Progress. Now there’s a loaded word if ever there was one.
Simplicity says people need a place to live. Build it and they will come, bringing more tax dollars to add to the local coffers. And with that tax money, local elected and appointed officials say they will make your life better. But will they? That’s where the rub comes.
A large development of new homes is being built so close to downtown Landrum that you could fire off a bottle rocket from your back deck there and hit a storefront on the main drag. But will the additional tax dollars be used to make driving through that wholesome little downtown that is already jammed with SUVs, bulked up work trucks and rumbling tractor trailer rigs more bearable?
A few commuters from that new subdivision will quickly map out alternate routes to work, but many will not, opting instead for the shortest distance between their driveway and Interstate 26.
Just up the road in Columbus, still more housing development prospects are churning the rumor mill. Approximately 250 homes are slated to be built between the Hatch Plant and the newly constructed Jasmine Apartments near the intersection of Highways 108 and 74. Meanwhile, an undetermined number of houses might be built behind CVS on W. Mills Street near the I-26 access ramp.
Oh sure, there are some good companies building subdivisions around the country, but their work is overshadowed by unscrupulous ones who leave a trail of code violations that are missed or overlooked by inspectors. Water drainage issues, flooding prospects and sewage treatment challenges, to name a few. A building boom can easily overpower a town’s staff and thus the ability to protect homeowners. Builders know that, of course.

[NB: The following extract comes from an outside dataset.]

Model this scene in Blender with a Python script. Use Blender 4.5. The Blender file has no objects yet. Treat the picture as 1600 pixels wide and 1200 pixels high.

Boiling it down, we have a small army of house-building companies salivating over the chance to swoop in and make a killing. We have long-time local property owners eager to sell at prices never before imagined. We have retailers eager to have more feet in the street. We have public officials eager to rake in more tax dollars.
What the community doesn’t have is an army of residents willing to devote the time to hold public officials accountable and to find out up front how they plan to use their new-found money. It’s up to long-time local residents and the transplants who want to protect the small-town qualities we have.
Now is the time to be proactive. If not now, no amount of whining and hand-wringing will make a difference in 10 years.